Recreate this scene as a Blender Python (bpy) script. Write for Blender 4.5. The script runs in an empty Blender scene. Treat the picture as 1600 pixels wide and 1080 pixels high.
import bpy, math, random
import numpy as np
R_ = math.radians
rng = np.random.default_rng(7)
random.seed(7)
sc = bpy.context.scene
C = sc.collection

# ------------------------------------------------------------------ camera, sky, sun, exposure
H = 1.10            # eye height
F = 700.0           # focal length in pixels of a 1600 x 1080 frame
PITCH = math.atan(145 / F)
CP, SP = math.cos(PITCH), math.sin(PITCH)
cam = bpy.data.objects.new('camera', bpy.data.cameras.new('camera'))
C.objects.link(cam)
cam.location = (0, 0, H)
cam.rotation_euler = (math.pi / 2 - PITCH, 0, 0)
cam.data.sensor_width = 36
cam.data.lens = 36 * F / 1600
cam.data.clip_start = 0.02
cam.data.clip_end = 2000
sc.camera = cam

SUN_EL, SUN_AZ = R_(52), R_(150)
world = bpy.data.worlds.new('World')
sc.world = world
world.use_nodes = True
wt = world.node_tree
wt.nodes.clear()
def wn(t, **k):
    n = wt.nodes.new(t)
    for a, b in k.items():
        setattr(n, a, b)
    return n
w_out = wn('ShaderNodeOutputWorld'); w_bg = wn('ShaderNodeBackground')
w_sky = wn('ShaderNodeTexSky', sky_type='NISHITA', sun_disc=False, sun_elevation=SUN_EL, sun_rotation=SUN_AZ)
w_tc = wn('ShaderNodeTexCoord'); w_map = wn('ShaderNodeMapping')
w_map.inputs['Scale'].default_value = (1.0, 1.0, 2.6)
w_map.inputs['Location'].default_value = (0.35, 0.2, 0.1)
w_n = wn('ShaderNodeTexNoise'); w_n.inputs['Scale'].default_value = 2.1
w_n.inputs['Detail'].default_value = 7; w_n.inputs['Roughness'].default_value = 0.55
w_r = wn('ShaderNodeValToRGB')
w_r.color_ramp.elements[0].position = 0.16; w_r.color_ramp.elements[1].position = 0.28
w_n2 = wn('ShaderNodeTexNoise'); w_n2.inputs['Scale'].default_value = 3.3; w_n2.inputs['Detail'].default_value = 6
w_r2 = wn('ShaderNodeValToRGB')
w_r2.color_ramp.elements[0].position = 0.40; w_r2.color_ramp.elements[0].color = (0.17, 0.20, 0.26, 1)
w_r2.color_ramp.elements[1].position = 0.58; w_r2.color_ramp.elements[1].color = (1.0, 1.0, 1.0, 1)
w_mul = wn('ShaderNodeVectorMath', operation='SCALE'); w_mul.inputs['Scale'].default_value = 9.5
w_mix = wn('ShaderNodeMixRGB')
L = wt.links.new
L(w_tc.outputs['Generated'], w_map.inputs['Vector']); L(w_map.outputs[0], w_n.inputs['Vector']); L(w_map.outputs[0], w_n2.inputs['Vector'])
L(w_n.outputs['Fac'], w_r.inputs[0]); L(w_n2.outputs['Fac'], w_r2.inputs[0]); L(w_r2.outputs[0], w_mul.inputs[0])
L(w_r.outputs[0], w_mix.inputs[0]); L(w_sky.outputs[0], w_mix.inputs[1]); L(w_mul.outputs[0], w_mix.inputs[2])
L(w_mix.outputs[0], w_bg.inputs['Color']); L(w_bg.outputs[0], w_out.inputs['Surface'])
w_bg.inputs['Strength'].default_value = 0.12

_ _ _

**WHAT THE TASK REQUIRES:** Verbatim output is expected for the lines from the start of the data to the line in which "C = sc.collection" appears, both included.

**SOLUTION BELOW:**
Recreate this scene as a Blender Python (bpy) script. Write for Blender 4.5. The script runs in an empty Blender scene. Treat the picture as 1600 pixels wide and 1080 pixels high.
import bpy, math, random
import numpy as np
R_ = math.radians
rng = np.random.default_rng(7)
random.seed(7)
sc = bpy.context.scene
C = sc.collection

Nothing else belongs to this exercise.